The total economic cost of climate change each year is thought to be $125 billion, although the Forum warns that figure may be too conservative and doesn't take into account the impacts on "health, water supply and other shocks."

The Forum's report comes just six months before the meeting in Copenhagen which aims to forge a post-Kyoto climate agreement for 2012 and beyond. The group says the talks could "well be the last chance for avoiding global catastrophe."
That ought to give them something to talk about.
A group of 20 Nobel-prize winning, scientists, economists and writers added their voice to the call for immediate global action after meeting in London this week.
That's going to happen. I thought Nobel prize winners were supposed to be smart.
In a statement titled "The St James's Palace Memorandum," the group said the temperature rise must be contained to two degrees celsius if the world is to avoid "unmanageable climate risks."
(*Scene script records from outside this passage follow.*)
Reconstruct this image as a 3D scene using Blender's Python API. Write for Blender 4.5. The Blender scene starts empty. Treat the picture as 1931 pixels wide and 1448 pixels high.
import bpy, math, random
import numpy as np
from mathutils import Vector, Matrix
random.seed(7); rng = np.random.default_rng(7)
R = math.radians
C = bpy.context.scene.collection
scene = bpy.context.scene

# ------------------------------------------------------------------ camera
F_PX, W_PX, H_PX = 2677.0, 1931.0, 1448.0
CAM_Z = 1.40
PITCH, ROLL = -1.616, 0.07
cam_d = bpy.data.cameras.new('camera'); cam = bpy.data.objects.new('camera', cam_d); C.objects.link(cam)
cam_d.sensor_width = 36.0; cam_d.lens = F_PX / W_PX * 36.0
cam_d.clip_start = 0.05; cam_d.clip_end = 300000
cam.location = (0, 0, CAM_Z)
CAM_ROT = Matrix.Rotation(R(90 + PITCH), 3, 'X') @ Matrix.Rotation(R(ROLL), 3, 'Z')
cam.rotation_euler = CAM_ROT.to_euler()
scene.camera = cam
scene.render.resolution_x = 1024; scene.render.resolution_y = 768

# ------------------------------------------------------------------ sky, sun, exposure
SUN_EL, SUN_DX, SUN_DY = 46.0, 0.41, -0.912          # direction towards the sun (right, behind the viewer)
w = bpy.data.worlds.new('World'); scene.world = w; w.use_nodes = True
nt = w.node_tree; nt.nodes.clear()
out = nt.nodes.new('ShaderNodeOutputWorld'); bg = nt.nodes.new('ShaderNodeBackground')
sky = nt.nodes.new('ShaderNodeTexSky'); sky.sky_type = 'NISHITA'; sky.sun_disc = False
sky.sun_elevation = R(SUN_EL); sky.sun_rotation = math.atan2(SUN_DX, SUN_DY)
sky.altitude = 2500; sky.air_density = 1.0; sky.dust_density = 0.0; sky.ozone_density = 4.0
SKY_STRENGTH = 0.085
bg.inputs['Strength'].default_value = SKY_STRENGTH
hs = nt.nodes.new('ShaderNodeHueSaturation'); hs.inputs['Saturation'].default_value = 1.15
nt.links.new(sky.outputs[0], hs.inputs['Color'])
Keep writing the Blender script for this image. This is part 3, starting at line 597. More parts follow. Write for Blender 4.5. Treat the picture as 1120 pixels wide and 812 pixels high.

To do that, they said global carbon emissions must start falling by 2015. They set a benchmark of a 50 percent cut by 2050, which they said could only be achieved if developed nations slash their emissions by 25 to 40 percent by 2020.

They also called for an "unprecedented" partnership between government and business to create low carbon energy infrastructure including "smart grids" to distribute and store renewable energy. And, for a solution to rainforest protection, without which, they said, "there is no solution to tackling climate change."
By the way, does anyone know why Greenland is named Greenland?
When is Europe going to embark on a serious program of reforestation to replace the ongoing clearing that started in the Roman Classical period? The beam in your eye vs. the mote in others', my dears.